Take Five: We've been expecting you, Mr Trump

investing.com 17/01/2025 - 10:31 AM

Global Investors Prepare for Trump’s Return

(Reuters) – Global investors are about to get a taste of what Donald Trump’s return to the White House might mean for markets, global trade, and international relations.

Trump’s inauguration on Jan. 20 as the 47th U.S. president will likely bring with it a Day One-barrage of executive orders on anything from taxes to tariffs, just as the fourth-quarter earnings season gets underway in earnest.

What Matters for Markets

Here’s a look at what’s going to matter for markets in the coming week from Rae Wee in Singapore, Lewis Krauskopf in New York, Alun John, Karin Strohecker, and Amanda Cooper in London.

1. WELCOME BACK, MR. TRUMP

Investors everywhere are waiting for Trump to begin his second term as U.S. president on Monday. He has pledged to sign a flurry of executive orders on his first day in office, and some speculate he could begin right after his inauguration, before even the ceremonial parade.

U.S. markets are closed Monday for Martin Luther King Jr. Day, so it may not be until Tuesday that investors can fully react. Any early moves on tariffs will be a particular focus, after the leaks, counterleaks, and denials that have already riled currencies and shares in big global manufacturers.

Long-dated bond yields have risen ahead of Trump’s inauguration, as traders expect his proposed tax cuts and tariffs to be inflationary and to stimulate domestic growth. However, as the U.S. debt-to-GDP ratio is pushing 100%, former policymakers are wondering whether bond vigilantes are lying in wait.

2. QUARTERLY CHECKUP

Investors counting on a solid 2025 for U.S. corporate profits to boost stocks will get a fuller picture of the outlook in the coming week. A wide swathe of Corporate America is set to post results for the last quarter of 2024 and give a view into the year ahead. The coming week includes earnings from streaming firm Netflix, healthcare giant Johnson & Johnson, consumer products maker Procter & Gamble, and credit card company American Express. Major banks kicked off quarterly earnings season on Jan. 15, with profits at some of the biggest U.S. lenders rising, as deal-making picked up and trading was boosted by strong equity markets. Overall, S&P 500 companies are expected to post an increase of 10.4% in the fourth-quarter earnings from the same period the previous year, according to LSEG IBES data as of Jan. 15.

3. WAR & PEACE (AND DAVOS)

Trump is expected to continue to shape momentum in wars raging in Ukraine and the Middle East. The Israel-Hamas ceasefire to end the deadly 15-month-old Gaza conflict is still expected to start on Sunday, though loose ends are still being ironed out.

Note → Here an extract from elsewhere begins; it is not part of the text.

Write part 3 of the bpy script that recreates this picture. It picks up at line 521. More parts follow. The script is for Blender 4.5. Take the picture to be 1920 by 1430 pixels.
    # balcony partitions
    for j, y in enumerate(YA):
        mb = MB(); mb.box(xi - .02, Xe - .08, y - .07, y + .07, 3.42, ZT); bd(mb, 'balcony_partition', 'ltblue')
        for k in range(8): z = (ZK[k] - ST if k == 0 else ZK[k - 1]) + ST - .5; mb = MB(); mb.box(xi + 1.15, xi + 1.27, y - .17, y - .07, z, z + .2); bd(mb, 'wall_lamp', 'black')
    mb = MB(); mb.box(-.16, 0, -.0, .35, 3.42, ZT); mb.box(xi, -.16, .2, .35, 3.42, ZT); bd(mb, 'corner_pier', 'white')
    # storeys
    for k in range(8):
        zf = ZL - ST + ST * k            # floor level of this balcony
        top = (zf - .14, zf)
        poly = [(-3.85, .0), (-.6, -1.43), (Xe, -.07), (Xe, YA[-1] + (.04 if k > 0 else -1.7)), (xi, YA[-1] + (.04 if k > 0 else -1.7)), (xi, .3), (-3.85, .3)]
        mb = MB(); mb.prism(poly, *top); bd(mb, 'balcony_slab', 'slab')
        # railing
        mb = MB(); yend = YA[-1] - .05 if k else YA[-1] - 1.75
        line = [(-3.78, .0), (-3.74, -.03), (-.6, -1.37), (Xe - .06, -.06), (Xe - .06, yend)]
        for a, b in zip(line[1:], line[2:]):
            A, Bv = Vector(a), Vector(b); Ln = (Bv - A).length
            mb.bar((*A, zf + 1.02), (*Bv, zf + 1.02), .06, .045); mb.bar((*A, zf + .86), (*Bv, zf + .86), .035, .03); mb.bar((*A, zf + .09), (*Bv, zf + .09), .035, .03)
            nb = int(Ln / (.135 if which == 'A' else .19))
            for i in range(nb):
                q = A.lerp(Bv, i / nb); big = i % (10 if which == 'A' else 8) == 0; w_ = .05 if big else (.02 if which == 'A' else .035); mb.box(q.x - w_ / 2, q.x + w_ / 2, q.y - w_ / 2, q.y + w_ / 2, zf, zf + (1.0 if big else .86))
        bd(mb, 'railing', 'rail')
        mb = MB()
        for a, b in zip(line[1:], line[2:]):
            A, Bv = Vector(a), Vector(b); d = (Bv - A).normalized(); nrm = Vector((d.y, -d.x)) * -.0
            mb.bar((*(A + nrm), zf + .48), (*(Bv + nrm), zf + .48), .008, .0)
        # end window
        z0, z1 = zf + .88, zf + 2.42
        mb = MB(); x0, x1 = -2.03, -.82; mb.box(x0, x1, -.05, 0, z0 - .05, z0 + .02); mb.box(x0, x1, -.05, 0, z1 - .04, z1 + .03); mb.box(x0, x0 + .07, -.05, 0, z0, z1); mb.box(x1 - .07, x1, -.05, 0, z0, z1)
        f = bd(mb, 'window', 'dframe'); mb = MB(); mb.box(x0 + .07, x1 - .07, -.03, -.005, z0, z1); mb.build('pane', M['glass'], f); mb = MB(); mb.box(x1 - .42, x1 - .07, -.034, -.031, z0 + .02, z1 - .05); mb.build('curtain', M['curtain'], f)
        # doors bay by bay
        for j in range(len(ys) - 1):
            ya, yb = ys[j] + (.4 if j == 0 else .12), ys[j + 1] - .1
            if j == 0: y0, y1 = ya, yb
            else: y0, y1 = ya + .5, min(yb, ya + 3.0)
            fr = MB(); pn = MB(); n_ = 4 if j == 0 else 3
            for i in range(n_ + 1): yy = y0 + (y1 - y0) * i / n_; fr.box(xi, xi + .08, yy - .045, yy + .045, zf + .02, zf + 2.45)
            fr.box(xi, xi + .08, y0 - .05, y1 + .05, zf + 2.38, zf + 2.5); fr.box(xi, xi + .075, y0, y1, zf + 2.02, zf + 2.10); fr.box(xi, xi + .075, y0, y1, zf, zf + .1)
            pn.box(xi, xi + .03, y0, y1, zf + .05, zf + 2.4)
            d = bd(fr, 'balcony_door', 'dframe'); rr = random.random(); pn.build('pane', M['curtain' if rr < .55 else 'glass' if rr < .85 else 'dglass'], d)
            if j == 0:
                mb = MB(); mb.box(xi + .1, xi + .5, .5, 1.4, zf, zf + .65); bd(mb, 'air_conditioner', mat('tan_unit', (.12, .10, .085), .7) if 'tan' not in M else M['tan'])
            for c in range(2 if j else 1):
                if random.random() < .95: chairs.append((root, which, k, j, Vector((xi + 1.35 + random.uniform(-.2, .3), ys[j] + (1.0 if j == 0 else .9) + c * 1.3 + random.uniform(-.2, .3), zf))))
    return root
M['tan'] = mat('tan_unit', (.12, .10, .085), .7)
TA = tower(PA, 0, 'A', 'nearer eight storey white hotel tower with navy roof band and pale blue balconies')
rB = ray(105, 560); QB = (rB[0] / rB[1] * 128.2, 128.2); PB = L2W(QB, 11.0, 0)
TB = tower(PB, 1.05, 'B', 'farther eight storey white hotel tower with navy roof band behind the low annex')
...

Hopes for stabilization have lifted the region’s bonds and stocks, and could shape oil markets.

Bringing peace to Ukraine, which is nearing its third year of war, might take longer than the ‘Day One’ fix Trump pledged, but markets are gearing up for how this will reshape the region. Trump is set to virtually address leaders and CEOs, including Ukraine President Volodymyr Zelenskiy and Israeli officials, who are scheduled to gather in Davos from Monday. A pre-summit survey has identified war as the main risk of 2025.

4. ENERGY BOOST

European policymakers are getting exactly what they don’t want right now – higher borrowing costs and soaring energy prices. Oil has risen by 10% this month alone, spurred by concern about the impact of more Western sanctions on Russian crude, while natural gas prices have surged in the middle of winter.

More worryingly for Europe, the euro has hit 14-month lows against the dollar, just above the $1.0 mark. Since Russia’s invasion of Ukraine in February 2022, the U.S. has become Europe’s biggest supplier of liquefied natural gas (LNG) and a significant source of crude oil, meaning the weakness in the currency poses a double headache. The upcoming December final inflation numbers for the eurozone are unlikely to account for these price increases, suggesting a possible nasty surprise later on.

5. WILL THEY, WON’T THEY?

The Bank of Japan (BOJ) heads into its first policy meeting of the year. The yen is languishing near six-month lows, yet a rate hike could be a panacea for the currency’s pain against a towering dollar, albeit temporarily. It seems policymakers at the central bank are priming markets for such a move, as both Governor Kazuo Ueda and his colleague Ryozo Himino indicated the decision would be for debate at the BOJ’s Jan. 23-24 policy meeting.

The timing is crucial, as Trump’s inauguration occurs just days prior, giving the BOJ time to consider how his policies could ripple through financial markets. Traders have reacted to BOJ officials’ remarks by increasing their bets on a January rate hike, with futures now indicating a 70% chance of a 25-basis-point increase.